I was in the office when the wind-up clock stopped. It didn’t go tick-tock—tick—-tock, slowing as it reached the end of its wind, but just went tick-tock-tick-tock—-, ending suddenly and abruptly like some metronomic cardiac arrest. Odd.

My stomach growled at me this morning, and it sounded for all the world like it said, “Hello, Chuckles.” My guts have never spoken to me so explicitly before, but I’m glad we’re on such friendly terms; that hasn’t always been the case.

For her 60th birthday, I gave my sister a vintage electric clock from the ’40s. It didn’t tick like a mechanical clock but hummed as it worked the sweep second hand around the dial. My sister liked this especially, as it matched her feeling of time as a continuum. I prefer the mechanical heartbeat of a tick-tock clock, as I like to think of time having a constant, measured passage.

These details of life and character are just the sort of things that inform my writing, providing snippets of description or personality. Observation is such a critical skill that it has actually become a pasttime for us.

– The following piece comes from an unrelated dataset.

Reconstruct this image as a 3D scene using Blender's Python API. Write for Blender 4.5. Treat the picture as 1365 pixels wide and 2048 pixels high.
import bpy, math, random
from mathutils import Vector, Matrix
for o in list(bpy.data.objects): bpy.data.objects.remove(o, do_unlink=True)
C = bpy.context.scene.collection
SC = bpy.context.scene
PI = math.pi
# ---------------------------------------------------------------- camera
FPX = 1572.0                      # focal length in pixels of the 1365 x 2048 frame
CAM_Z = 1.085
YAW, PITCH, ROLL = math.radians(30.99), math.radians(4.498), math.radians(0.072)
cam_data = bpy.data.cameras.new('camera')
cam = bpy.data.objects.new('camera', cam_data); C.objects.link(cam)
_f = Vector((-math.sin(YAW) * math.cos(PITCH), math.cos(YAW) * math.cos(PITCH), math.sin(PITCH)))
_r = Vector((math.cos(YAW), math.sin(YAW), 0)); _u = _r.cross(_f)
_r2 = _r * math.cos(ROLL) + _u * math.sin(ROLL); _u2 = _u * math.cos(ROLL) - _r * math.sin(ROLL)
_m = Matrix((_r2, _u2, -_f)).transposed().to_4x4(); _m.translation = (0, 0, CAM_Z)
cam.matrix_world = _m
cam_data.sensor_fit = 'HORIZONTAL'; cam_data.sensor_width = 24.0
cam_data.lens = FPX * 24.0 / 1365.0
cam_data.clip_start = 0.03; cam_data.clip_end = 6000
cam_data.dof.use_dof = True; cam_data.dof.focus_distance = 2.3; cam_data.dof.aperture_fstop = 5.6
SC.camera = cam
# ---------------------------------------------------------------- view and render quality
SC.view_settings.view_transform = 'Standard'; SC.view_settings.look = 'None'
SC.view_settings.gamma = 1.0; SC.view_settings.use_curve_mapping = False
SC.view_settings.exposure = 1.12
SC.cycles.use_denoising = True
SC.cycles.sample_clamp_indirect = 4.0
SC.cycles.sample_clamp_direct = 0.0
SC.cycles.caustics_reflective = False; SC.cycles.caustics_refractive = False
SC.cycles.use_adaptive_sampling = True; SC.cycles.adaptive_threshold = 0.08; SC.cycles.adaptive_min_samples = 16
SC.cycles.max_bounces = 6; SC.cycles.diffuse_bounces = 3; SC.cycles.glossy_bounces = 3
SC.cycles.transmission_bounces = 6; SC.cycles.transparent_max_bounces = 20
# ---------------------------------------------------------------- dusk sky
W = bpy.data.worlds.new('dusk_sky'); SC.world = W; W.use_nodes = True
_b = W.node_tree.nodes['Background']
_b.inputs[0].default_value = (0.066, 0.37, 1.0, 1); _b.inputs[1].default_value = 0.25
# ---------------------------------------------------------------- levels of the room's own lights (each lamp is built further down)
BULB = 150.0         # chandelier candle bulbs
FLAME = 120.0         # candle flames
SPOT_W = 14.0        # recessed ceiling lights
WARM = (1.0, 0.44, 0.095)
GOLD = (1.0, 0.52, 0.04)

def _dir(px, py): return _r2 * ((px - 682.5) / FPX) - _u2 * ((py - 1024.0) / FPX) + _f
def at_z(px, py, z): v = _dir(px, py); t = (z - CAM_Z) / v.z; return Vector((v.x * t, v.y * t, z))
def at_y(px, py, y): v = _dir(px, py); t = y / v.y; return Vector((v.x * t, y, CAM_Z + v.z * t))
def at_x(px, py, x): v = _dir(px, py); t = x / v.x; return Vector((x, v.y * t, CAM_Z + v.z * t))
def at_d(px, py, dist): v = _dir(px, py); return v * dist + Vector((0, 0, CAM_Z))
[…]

We can play this game anywhere–at a restaurant, waiting at a stop light, anywhere–just by looking around at the people around us. (Coffee shops are perfect for this game.) I’ll pick someone or she might pick a couple, and we’ll start building backstories for them, weaving a tale of why they are there, what they’re doing, and what they are feeling. These aren’t just wild imaginings, though; we base our story on the subject’s dress, movement, and behavior. Couple on their third date? Construction worker doing the shopping for a sick wife? Woman contemplating divorce?

The key to the game is that the stories must be believable, and must tie into the person we observe. While my wife enjoys the game simply for the mental exercise, I find that it hones my skills and heightens my awareness. If you aren’t aware, you cannot observe, and if you aren’t observant, then you’re creating characters and descriptions in a vacuum.

Characters have to be believable, consistent, and comprehensible to the reader, even if the setting is as alien as a moon or the 9th century. In all the historical research and reading of memoirs I have done in preparation for my novels, the one thing I have learned is that we, as people, have not changed much. The world surrounding us has transformed, technologies have changed, but human behavior remains remarkably consistent.

So keep your eyes and ears open. Stay frosty. Inspiration may be standing ahead of you in the checkout line.